Très vite, les codes sont bousculés et vous voilà au milieu d'un épisode de Columbo, quand on vous balance, raide, l'identité du meurtrier, alors que vous en étiez encore aux hypothèses et recoupements. Mais on vous remet finalement sur vos pieds avec une résolution hautement cérébrale et poirotienne. Un coup de poker qui confond le coupable derrière le coupable.

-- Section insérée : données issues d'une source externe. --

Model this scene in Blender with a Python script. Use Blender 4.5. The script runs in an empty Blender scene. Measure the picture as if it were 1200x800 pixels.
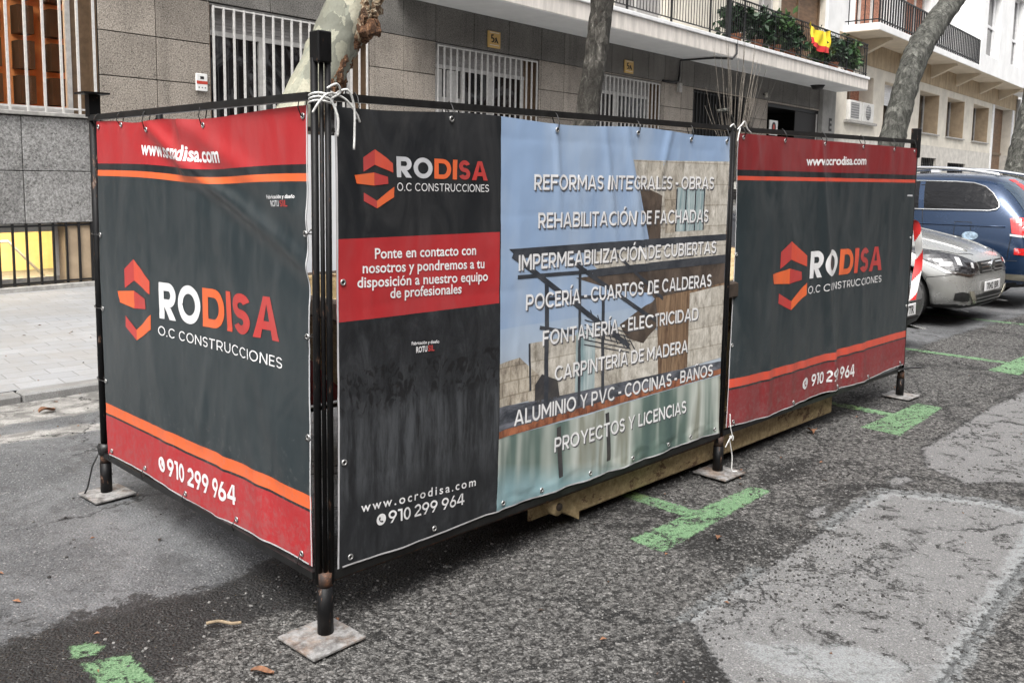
import bpy, bmesh, math, random
from mathutils import Vector, Matrix, noise
from mathutils.bvhtree import BVHTree
from mathutils.geometry import tessellate_polygon
R_ = math.radians
random.seed(7)
SC = bpy.context.scene
COL = SC.collection

# ------------------------------------------------------------------ camera
cam = bpy.data.cameras.new('camera')
co = bpy.data.objects.new('camera', cam); COL.objects.link(co)
YAW, PIT, ROL = R_(44.2718), R_(-6.4163), R_(0.86645)
fw = Vector((math.cos(PIT)*math.cos(YAW), math.cos(PIT)*math.sin(YAW), math.sin(PIT)))
rt = fw.cross(Vector((0, 0, 1))).normalized(); up = rt.cross(fw)
r2 = rt*math.cos(ROL)+up*math.sin(ROL); u2 = up*math.cos(ROL)-rt*math.sin(ROL)
co.matrix_world = Matrix(((r2.x, u2.x, -fw.x, 0), (r2.y, u2.y, -fw.y, 0), (r2.z, u2.z, -fw.z, 1.6), (0, 0, 0, 1)))
cam.sensor_width = 36; cam.lens = 1052.83/1200*36; cam.shift_y = -(400-325.486)/1200
cam.clip_start = .05; cam.clip_end = 2000
SC.camera = co

# ------------------------------------------------------------------ light
SUN_EL, SUN_AZ = R_(58), R_(215)          # azimuth of the sun measured from +X, anticlockwise
w = bpy.data.worlds.new('World'); SC.world = w; w.use_nodes = True
nt = w.node_tree; nt.nodes.clear()
sky = nt.nodes.new('ShaderNodeTexSky'); sky.sky_type = 'NISHITA'; sky.sun_disc = False
sky.sun_elevation = SUN_EL; sky.sun_rotation = math.pi/2-SUN_AZ
sky.air_density = 1.0; sky.dust_density = 6.0; sky.ozone_density = 1.0
hs = nt.nodes.new('ShaderNodeHueSaturation'); hs.inputs['Saturation'].default_value = .22
bg = nt.nodes.new('ShaderNodeBackground'); bg.inputs[1].default_value = .13
ow = nt.nodes.new('ShaderNodeOutputWorld')
nt.links.new(sky.outputs[0], hs.inputs['Color']); nt.links.new(hs.outputs[0], bg.inputs[0]); nt.links.new(bg.outputs[0], ow.inputs[0])
sl = bpy.data.lights.new('sun', 'SUN'); sl.energy = .9; sl.angle = R_(25); sl.color = (1, .97, .93)
so = bpy.data.objects.new('sun', sl); COL.objects.link(so)
sd = Vector((math.cos(SUN_EL)*math.cos(SUN_AZ), math.cos(SUN_EL)*math.sin(SUN_AZ), math.sin(SUN_EL)))
so.rotation_euler = sd.to_track_quat('Z', 'Y').to_euler(); so.location = (0, 0, 30)
vs_ = SC.view_settings; vs_.view_transform = 'Standard'; vs_.look = 'None'; vs_.gamma = 1; vs_.use_curve_mapping = False
vs_.exposure = 1.3

# ------------------------------------------------------------------ materials
def srgb(r, g, b):
    f = lambda c: (c/255/12.92 if c/255 <= .04045 else ((c/255+.055)/1.055)**2.4)
    return (f(r), f(g), f(b), 1)
class NT:
    def __init__(s, name):
        s.m = bpy.data.materials.new(name); s.m.use_nodes = True; s.t = s.m.node_tree; s.t.nodes.clear()
        s.out = s.n('ShaderNodeOutputMaterial'); s.b = s.n('ShaderNodeBsdfPrincipled'); s.l(s.b.outputs[0], s.out.inputs[0])
        s.tc = None
    def n(s, t, **k):
        x = s.t.nodes.new(t)
        for a, v in k.items(): setattr(x, a, v)
        return x
    def l(s, a, b): s.t.links.new(a, b)
    def co(s, scale=(1, 1, 1), kind='Object', rot=(0, 0, 0)):
        if s.tc is None: s.tc = s.n('ShaderNodeTexCoord')
        mp = s.n('ShaderNodeMapping'); mp.inputs['Scale'].default_value = scale; mp.inputs['Rotation'].default_value = rot
        s.l(s.tc.outputs[kind], mp.inputs[0]); return mp.outputs[0]
    def noise(s, sc, det=4, rough=.6, dist=0, scale=(1, 1, 1), vec=None):
        x = s.n('ShaderNodeTexNoise'); x.inputs['Scale'].default_value = sc; x.inputs['Detail'].default_value = det
        x.inputs['Roughness'].default_value = rough; x.inputs['Distortion'].default_value = dist
        s.l(vec or s.co(scale), x.inputs['Vector']); return x.outputs['Fac']
    def voro(s, sc, scale=(1, 1, 1), feat='F1', out='Distance'):
        x = s.n('ShaderNodeTexVoronoi'); x.feature = feat; x.inputs['Scale'].default_value = sc
        s.l(s.co(scale), x.inputs['Vector']); return x.outputs[out]
    def ramp(s, f, stops, interp='LINEAR'):
        x = s.n('ShaderNodeValToRGB'); e = x.color_ramp.elements; x.color_ramp.interpolation = interp
        while len(e) > 1: e.remove(e[-1])
        for i, (p_, c) in enumerate(stops):
            if isinstance(c, (int, float)): c = (c, c, c, 1)
            if len(c) == 3: c = (*c, 1)
            if i == 0: e[0].position = p_; e[0].color = c
            else: k = e.new(p_); k.color = c
        s.l(f, x.inputs[0]); return x.outputs[0]
    def mix(s, f, a, b, mode='MIX'):
        x = s.n('ShaderNodeMix'); x.data_type = 'RGBA'; x.blend_type = mode
        for v, i in ((f, 0), (a, 6), (b, 7)):
            if isinstance(v, (int, float)): x.inputs[i].default_value = v if i == 0 else (v, v, v, 1)
            elif isinstance(v, tuple): x.inputs[i].default_value = v if len(v) == 4 else (*v, 1)
            else: s.l(v, x.inputs[i])
        return x.outputs[2]
    def math(s, op, a, b=0.0, clamp=False):
        x = s.n('ShaderNodeMath'); x.operation = op; x.use_clamp = clamp
        for i, v in enumerate((a, b)):
            if isinstance(v, (int, float)): x.inputs[i].default_value = v
            else: s.l(v, x.inputs[i])
        return x.outputs[0]
    def bump(s, h, strength=.3, dist=.01):
        x = s.n('ShaderNodeBump'); x.inputs['Strength'].default_value = strength; x.inputs['Distance'].default_value = dist
        s.l(h, x.inputs['Height']); s.l(x.outputs[0], s.b.inputs['Normal']); return x
    def set(s, color=None, rough=None, metal=None, spec=None, coat=None):
        for v, k in ((color, 'Base Color'), (rough, 'Roughness'), (metal, 'Metallic'), (spec, 'Specular IOR Level'), (coat, 'Coat Weight')):
            if v is None: continue
            if isinstance(v, (int, float)): s.b.inputs[k].default_value = v
            elif isinstance(v, tuple): s.b.inputs[k].default_value = v if len(v) == 4 else (*v, 1)
            else: s.l(v, s.b.inputs[k])
        return s
    def alpha(s, f):
        s.l(f, s.b.inputs['Alpha']); return s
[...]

J'ai adoré, dans le premier quart d'heure, le montage facétieux des interrogatoires, autre passage obligé des débuts d'enquête, et trouvé aussi sobre qu'efficace, la scène finale, où l'uruguayenne (ou la brésilienne ? ou la paraguayenne ? ou l'équatorienne ?) contemple du haut du balcon du manoir, la riche famille américaine défaite, réunie sur le gazon en une figuration à la "Dallas, ton univers impitoyable". Bon film de vacances !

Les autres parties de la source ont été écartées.